Teaching controversial books can be challenging, but Knox sees growing pains as a vital part of learning.

“Part of the educational process is to encounter things that are difficult,” Knox said. “That process starts by being exposed to new ideas. And that really does need to happen as you move through grades. Part of being prepared to be an undergraduate, prepared for what society needs and what it means to be a good citizen, is that you are exposed to these ideas, which you may or may not agree with but are ideas that help you think more carefully and with more nuance and empathy with the world. That’s part of the problem with removing these books.”

Fallout at the College Board

The controversy over the K-12 curriculum is also playing out within the ranks of the College Board. Todd Huston, the Republican speaker of Indiana’s House of Representatives, recently resigned as senior vice president for state and district partnerships at the College Board amid a Twitter campaign that called out his role in pushing Indiana legislation that would bar teachers from promoting “divisive concepts” and possibly cost educators their teaching license for doing so.

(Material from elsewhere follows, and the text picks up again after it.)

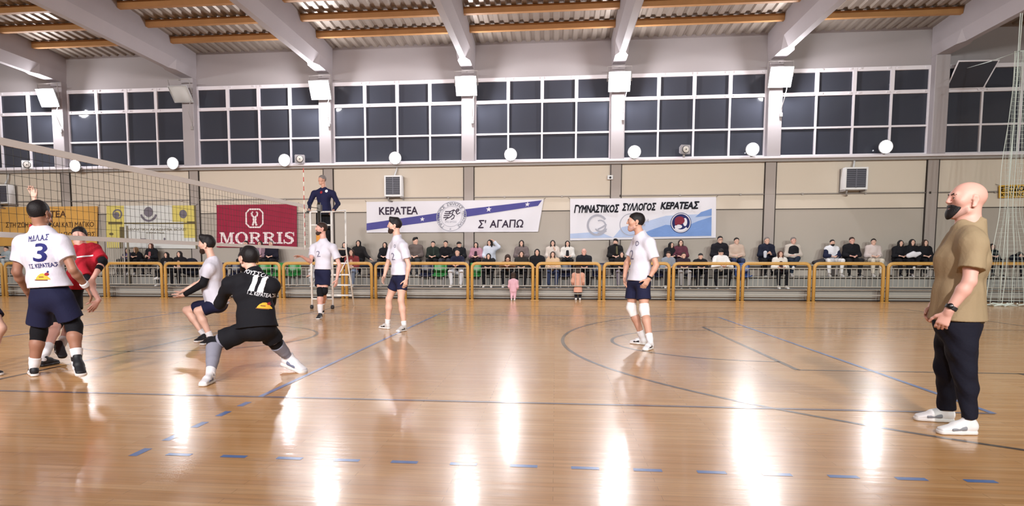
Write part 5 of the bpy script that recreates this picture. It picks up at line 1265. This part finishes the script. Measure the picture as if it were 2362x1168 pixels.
crowd = [
 (14, 575, 'b', dict(label='short-haired spectator in a pale grey-blue top at the far left edge', top=(150, 160, 166), hair=SB, legs=(170, 178, 182), shoes=WSH)),
 (-8, 582, 'b', dict(label='spectator in black cut by the left frame edge', hair=L_)),
 (294, 579, 'b', dict(label='spectator with long dark hair and a violet scarf, beside the barred gate', top=(52, 44, 74), hair=L_, scarf=(96, 88, 140), face=(.4, -1, 0))),
 (313, 577, 'b', dict(label='spectator with light brown hair next to the violet scarf', hair=('long', 'blond'), lean=.1, face=(-.5, -1, -.1), shoes=WSH)),
 (348, 568, 'b', dict(label='spectator in an open black jacket with hands joined at the chest under the net tape', hair=LA, arms='phone', inner=(150, 90, 92), shoes=BSH)),
 (384, 589, 'f', dict(label='long-haired spectator in a black quilted jacket low beside the black coat heap', hair=L_, inner=(120, 112, 108), spread=.16, cross=True, shoes=WSH)),
 (414, 587, 'f', dict(label='slim long-haired spectator in black touching the black coat heap', hair=L_, inner=(176, 140, 120), bulk=.9)),
 (567, 563, 'b', dict(label='dark-haired spectator whose head shows left of the player in black, under the crimson banner', hair=SB, top=(58, 52, 60))),
 (600, 563, 'b', dict(label='spectator in a pinkish grey scarf right of the head of the player in black', hair=LB, top=(128, 104, 116), scarf=(170, 140, 152))),
 (625, 563, 'b', dict(label='spectator with thin grey hair and a dark jacket under the crimson banner', hair=('fade', 'grey'), top=(26, 24, 38), bulk=1.15)),
 (795, 566, 'b', dict(label='long black-haired spectator in black right beside the referee ladder', hair=L_)),
 (827, 562, 'b', dict(label='long black-haired spectator in a dark top reaching out to one side', hair=L_, arms='reach', top=(34, 32, 34))),
 (811, 583, 'f', dict(label='young spectator in a brick red jacket and light jeans on the lower step', hair=LB, top=(122, 50, 52), legs=LDN, inner=(190, 150, 140), shoes=WSH, bulk=.9)),
 (888, 566, 'b', dict(label='long-haired spectator in black half hidden by the player below the striped banner', hair=L_)),
 (958, 557, 'b', dict(label='spectator with a dark cap of hair and a grey-brown jacket seen in half profile', top=(98, 88, 86), hair=('quiff', 'black'), face=(.8, -.6, 0), legs=(52, 54, 60))),
 (999, 564, 'b', dict(label='spectator in a dark green jacket with hands together, under the striped banner', top=(36, 44, 40), hair=SB, scarf=(44, 54, 48))),
 (1028, 563, 'b', dict(label='spectator in a plain black sweater right of the dark green jacket', hair=SB, coat=False, legs=(60, 60, 70))),
 (1059, 565, 'b', dict(label='spectator in a black cap looking sideways before the pilaster', hair=('cap', 'black'), face=(.75, -.6, -.1))),
 (1055, 583, 'f', dict(label='spectator in a navy sweater and white ripped jeans on the lower step', top=(30, 30, 52), legs=(208, 210, 216), hair=SB, shoes=WSH, coat=False, spread=.18, arms='knees')),
 (1098, 566, 'b', dict(label='spectator in a pink jacket with long dark hair parted in the middle', top=(176, 132, 148), hair=L_, inner=(44, 30, 38))),
 (1130, 561, 'b', dict(label='spectator in a white jacket with one hand on the head', top=(196, 202, 216), hair=HF, arms='head', face=(-.35, -1, -.1))),
 (1127, 592, 'f', dict(label='spectator with black hair and black coat on the lower step under the raised white sleeve', hair=L_, shoes=WSH)),
 (1171, 596, 'f', dict(label='spectator bending forward with a round brown head of hair and brown jacket, behind the toddler', top=(112, 82, 66), hair=LB, lean=.25, arms='knees', face=(.1, -.8, -.7), shoes=WSH)),
 (1203, 562, 'b', dict(label='spectator with long dark hair and a grey-brown fur jacket', top=(112, 100, 100), hair=L_, arms='phone')),
 (1203, 587, 'f', dict(label='long-haired spectator in a dark olive jacket on the lower step below the grey-brown fur jacket', top=(44, 42, 40), hair=LB, arms='lap')),
 (1239, 583, 'f', dict(label='spectator in a puffy black coat with centre-parted dark hair, behind a barrier post', hair=HF, bulk=1.12)),
 (1275, 562, 'b', dict(label='spectator with long dark hair in a cream jacket and hands under the chin', top=(206, 194, 186), hair=L_, arms='face')),
 (1275, 588, 'f', dict(label='spectator with very long hair in a beige vest and dark jeans on the lower step', top=(206, 178, 150), hair=LB, legs=DEN, shoes=BSH)),
 (1309, 563, 'b', dict(label='spectator in an open white jacket with long dark hair, first left of the club banner', top=(212, 208, 204), hair=L_, inner=(30, 28, 32))),
 (1347, 582, 'f', dict(label='bald spectator in a dark coat between two empty seats', hair=None, top=(24, 26, 34), skin_k='rosy', bulk=1.1)),
 (1420, 560, 'b', dict(label='large bearded spectator in black left of the player with white knee pads', hair=('quiff', 'black'), beard=('black', .008), top=(26, 24, 26), bulk=1.18, scarf=(90, 86, 64), face=(-.4, -1, 0))),
 (1434, 588, 'f', dict(label='spectator with dark hair beside the hip of the player with white knee pads', hair=HF, top=(30, 28, 30), legs=(110, 104, 116))),
 (1548, 566, 'b', dict(label='dark-haired spectator in a black jacket leaning towards the burgundy jacket', hair=HF, face=(.5, -1, 0))),
 (1570, 561, 'b', dict(label='spectator with long hair in a burgundy jacket under the round badge', top=(92, 48, 62), hair=LB, legs=(46, 42, 52))),
 (1542, 588, 'f', dict(label='boy in a grey hoodie right of the player with white knee pads', top=(134, 140, 152), hair=('short', 'brown'), legs=(52, 52, 56), arms='lap', face=(-.3, -1, -.2), lean=.1, shoes=WSH)),
 (1577, 590, 'f', dict(label='spectator in dark clothes leaning beside the boy in the grey hoodie', top=(48, 36, 48), hair=('short', 'brown'), legs=(150, 148, 150))),
 (1616, 592, 'f', dict(label='spectator in a dark cap low under the right corner of the club banner', hair=('cap', 'black'), top=(24, 24, 30), lean=.05)),
 (1661, 554, 'b', dict(label='tall spectator with glasses in a wide black jacket, just right of the club banner', hair=SB, bulk=1.15, top=(24, 22, 30))),
 (1663, 583, 'f', dict(label='spectator in a white jacket looking down at folded hands on the lower step', top=(226, 224, 224), hair=('short', 'black'), face=(0, -.75, -.6), arms='knees', spread=.2, bulk=1.1)),
 (1699, 557, 'b', dict(label='spectator in a beige knitted sweater and blue jeans beside the tall man with glasses', top=(190, 168, 154), hair=SB, legs=DEN, arms='cross')),
 (1769, 556, 'b', dict(label='grey-haired spectator in a navy jacket holding a pale cup before the pilaster', top=(26, 30, 48), hair=('fade', 'grey'), arms='phone', bulk=1.1)),
 (1800, 587, 'f', dict(label='spectator with long dark hair, white jacket and black trousers on the lower step', top=(220, 214, 208), hair=LA, shoes=WSH, inner=(56, 34, 40))),
 (1830, 556, 'b', dict(label='grey-haired spectator in a black vest over beige sleeves', top=(190, 180, 172), hair=('short', 'grey'), arms='cross', legs=(34, 44, 60), cross=True, shoes=WSH, skin_k='rosy')),
 (1920, 561, 'b', dict(label='bearded spectator in a white hooded sweater with navy sleeves and white trousers', top=(220, 220, 228), hair=('fade', 'black'), beard=('black', .008), legs=(224, 222, 224), shoes=WSH, spread=.2)),
 (1965, 556, 'b', dict(label='spectator in a big black hooded sweater between two light sweaters', hair=('short', 'brown'), legs=(30, 30, 34), spread=.17, bulk=1.15, skin_k='rosy')),
 (2015, 559, 'b', dict(label='spectator in a pale pinkish grey sweater and cream trousers, third of the three young men', top=(204, 190, 188), hair=('fade', 'black'), legs=(210, 200, 186), shoes=WSH, arms='lap', face=(-.3, -1, 0))),
 (2077, 562, 'b', dict(label='spectator in a black coat, first of the three long-haired women in black', hair=L_)),
 (2104, 560, 'b', dict(label='spectator in black holding a white bundle, middle one of the three long-haired women', hair=L_, cross=True, shoes=WSH)),
 (2134, 561, 'b', dict(label='spectator in black with lighter brown hair, third of the women in black, beside the coach', hair=LB, cross=True, shoes=WSH)),
 (2288, 570, 'b', dict(label='spectator in a dark coat half hidden right behind the coach', top=(20, 30, 34), hair=HF)),
 (2352, 590, 'b', dict(label='spectator in a dark coat behind the hanging net at the right edge', top=(26, 30, 42), hair=('hood', 'black'), bulk=1.15)),
]
crowd_objs = {}
for (px, py, row, kw) in crowd:
    kw = dict(kw); crowd_objs[px] = seated(px, py, row, kw.pop('label'), **kw)
# extras worn or held
o = crowd_objs[1830]; S_ = Solid(.013); M_ = o['M']
S_.slab(M_+A3(0, 0, -.06), M_+A3(0, 0, -.22), (1, 0, 0), .195, .165, .20, .168, .03); S_.slab(M_+A3(0, 0, -.22), M_+A3(0, .01, -.42), (1, 0, 0), .20, .168, .20, .17, .03); S_.cut(M_+A3(0, 0, -.42), (0, 0, -1)); S_.build('vest', cc(BLK), o['root'])
o = crowd_objs[1920]; J_ = o['J']; k_ = o['sc']
for q in 'AB':
    S_ = Solid(.013); S_.cone(lerp(J_['sh'+q], J_['el'+q], .2), J_['el'+q], .092*k_, .080*k_, .03); S_.cone(J_['el'+q], lerp(J_['el'+q], J_['wr'+q], .85), .080*k_, .064*k_, .03); S_.build('sleeve', cc(NVY), o['root'])
o = crowd_objs[1661]; H_ = o['head']; g_ = MB()
for x in (-.032, .032): g_.tube([H_.p(x+.021*math.cos(a), .103, .010+.017*math.sin(a)) for a in np.linspace(0, 2*math.pi, 14)[:-1]], .003, 5, closed=True)
g_.tube([H_.p(-.011, .105, .014), H_.p(.011, .105, .014)], .003, 5)
for x in (-1, 1): g_.tube([H_.p(x*.053, .101, .014), H_.p(x*.084, .05, .014), H_.p(x*.084, -.02, .012)], .0025, 5)
g_.build('glasses', mdk, o['root'])
def small(name, label, cat, build, m, parts=None):
    S_ = Solid(.008); build(S_); return tag(S_.build(name, m, None, np.mean([p[1] for p in S_.pr], 0)), label, cat)
c_ = P(1765, 588, 21.82); small('cup', 'pale paper cup held by the grey-haired man in the navy jacket', 'cup', lambda s: s.cone(c_-A3(0, 0, .06), c_+A3(0, 0, .07), .045, .055, .01), mat('cup_pale', (196, 198, 208), .6))
c_ = P(2106, 588, 21.75); small('white_bag', 'white bundle lying on the lap of the middle woman in black', 'bag', lambda s: (s.slab(c_-A3(.12, 0, .03), c_+A3(.02, 0, .02), (0, 0, 1), .07, .08, .09, .07, .04), s.slab(c_+A3(.06, 0, 0), c_+A3(.18, 0, .04), (0, 0, 1), .08, .07, .05, .06, .03)), cc((220, 218, 226)))
c_ = A3(P(440, 590, 21.3)[0], 21.34, .84)
def coatheap(s):
    s.slab(c_-A3(.0, 0, .02), c_+A3(0, 0, .30), (1, 0, 0), .25, .16, .20, .13, .06); s.slab(c_+A3(-.12, -.1, .12), c_+A3(.14, -.1, .26), (0, 0, 1), .09, .06, .10, .06, .05); s.cone(c_+A3(-.22, -.06, -.02), c_+A3(.24, -.08, .02), .09, .10, .05); s.disp = wrinkles(.008, 5, 40.)
small('padded_coat', 'big black padded coat heaped on a seat behind the head of the crouching player', 'coat', coatheap, cc((22, 24, 36)))
c_ = A3(P(1889, 600, 22.2)[0], 22.2, 1.12)
small('dark_bag', 'dark grey bag lying on the bench left of the bearded man in white', 'bag', lambda s: s.slab(c_-A3(.14, 0, .0), c_+A3(.10, 0, .03), (0, 0, 1), .06, .12, .10, .11, .05), cc((58, 56, 60)))
c_ = A3(P(858, 597, 21.2)[0], 21.02, .98)
small('dark_jacket', 'dark blue jacket draped over the seat left of the player below the striped banner', 'jacket', lambda s: (s.slab(c_-A3(.30, 0, .0), c_+A3(.24, 0, .06), (0, 0, 1), .06, .13, .13, .12, .05),), cc((28, 32, 44)))
# child in pale clothes, child in the peach coat, toddler in pink
def standing(px, head_py, foot_py, Yk, label, top, legs, shoesc, hairs, f=(0, 1, 0), sc=.6, hem=.16, skin_k='fair'):
    hd = P(px, head_py, Yk); z0 = Yk_floor; H_ = hd[2]-z0; x = hd[0]; f = unit(f); S = unit(np.cross((0, 0, 1), f))
    at = lambda s_, fw, t: A3(x, Yk, z0+H_*t)+S*s_+f*fw
    k = H_/1.0
    J = dict(head=hd, neck=at(0, 0, .80), shA=at(.13*k, 0, .74), shB=at(-.13*k, 0, .74), pelvis=at(0, 0, .43), hipA=at(.065*k, 0, .40), hipB=at(-.065*k, 0, .40))
    for q, s_ in (('A', 1), ('B', -1)):
        J['el'+q] = at(s_*.17*k, .02, .55); J['wr'+q] = at(s_*.16*k, .10*k, .45); J['hd'+q] = at(s_*.15*k, .16*k, .42)
        J['kn'+q] = at(s_*.06*k, .02, .23); J['an'+q] = at(s_*.06*k, -.01, .065); J['to'+q] = A3(*(at(s_*.07*k, .10*k, .0)[:2]), z0+.003)
    return person(label, J, f, skin_k, .012, sc, None, head_k=1.35, shirt=cc(top), sleeve=1.9, hem=hem*k, pants=cc(legs), hair=hairs, hands='simple', shoes=(mat('child_shoe_%02x' % shoesc[0], shoesc, .6), mat('spectator_sole', (200, 198, 196), .6)), seed=abs(int(px)), wr=.003, bulk=.95, fh=.010, belly=.01)
Yk_floor = 0.
standing(1184, 634, 691, 19.93, 'toddler in a pink jumpsuit standing at the barrier with the back turned', (212, 168, 182), (214, 172, 186), WSH, ('half', 'brown'), (.1, 1, 0), .50, .10)
standing(1334, 614, 690, 20.40, 'child in a peach coat and dark leggings standing behind the barrier', (212, 160, 140), (24, 24, 34), WSH, ('long', 'brown'), (0, 1, 0), .66, .20)
Yk_floor = T1Z
standing(718, 603, 664, 20.9, 'child in white and pale grey standing on the step behind the net post', (206, 208, 214), (190, 196, 206), WSH, ('short', 'black'), (-.9, -.4, 0), .62, .08)
standing(1570, 622, 690, 20.9, 'small child in a white top and dark trousers behind the barrier right of the white knee pads', (214, 212, 212), (58, 58, 64), WSH, ('short', 'brown'), (.3, -1, 0), .5, .08) if False else None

Opponents have decried the CRT backlash–inspired bill for “forcibly hollowing out Indiana’s school curriculum,” arguing that it undermines both local control of schools and limits discussion of challenging topics.

The College Board declined to provide a response to questions about how challenges to books that are recommended reading for AP classes might affect college readiness. College Board president David Coleman announced Huston’s resignation in an email to employees, which made no mention of the controversy surrounding the Indiana bill and praised his prowess as an employee and leader.

“Todd Huston recently let me know that the demands of both his role here and his elected position are not sustainable, and he wants to devote more time to his work in the Indiana House of Representatives. Todd leaves the College Board with a number of extraordinary achievements in delivering our mission. At the same time, Todd shined as a leader internally—widely admired as a great boss,” Coleman wrote in an email to employees.

Huston’s office did not respond to a request for comment, but he did provide a statement to the Indianapolis Star: “Since taking on the role of House Speaker, I’ve contemplated how I could best balance the tremendous level of responsibility required in my substantial role at the College Board and as a public servant. Ultimately, I decided to leave the College Board family.”

What Lies Ahead

Knox believes that U.S. society is at an inflection point as demographics shift and racial minorities become the majority. The current curriculum fight isn’t going away any time soon, she suspects, adding that thorny issues such as how to teach the Jan. 6, 2021, insurrection haven’t been addressed.

“This is just the beginning of this true struggle that we are going to have, I suspect for many years to come, over what our society looks like and how we teach our history,” Knox said.

And Knox has additional concerns about the message sent to students, particularly those who may be marginalized, and the issues it could pose for them as they find themselves. She thinks about the pain of being a Jewish student in McMinn County or part of another affected group.

“What do these challenges say to the kids who have these identities?” Knox said. “So if your school is banning Gender Queer, sure, you can get it online, but what does that say about the adults in your community? What are they saying about you if you happen to be a nonbinary kid?”

But as parents, teachers, school boards and political organizations grapple with a way forward, Newman encourages concerned observers to remember the power of their own voices.

“If people don’t like the decisions that school boards are making, sadly, one of the answers is that people have to get more involved in local politics,” Newman said. “There’s probably no worse political job in the world than being on a school board. It almost never pays, it’s hundreds of hours a month, it’s thankless. But these controversies point to the political importance of local control, and school boards are a great place to get involved in politics. More people should do it.”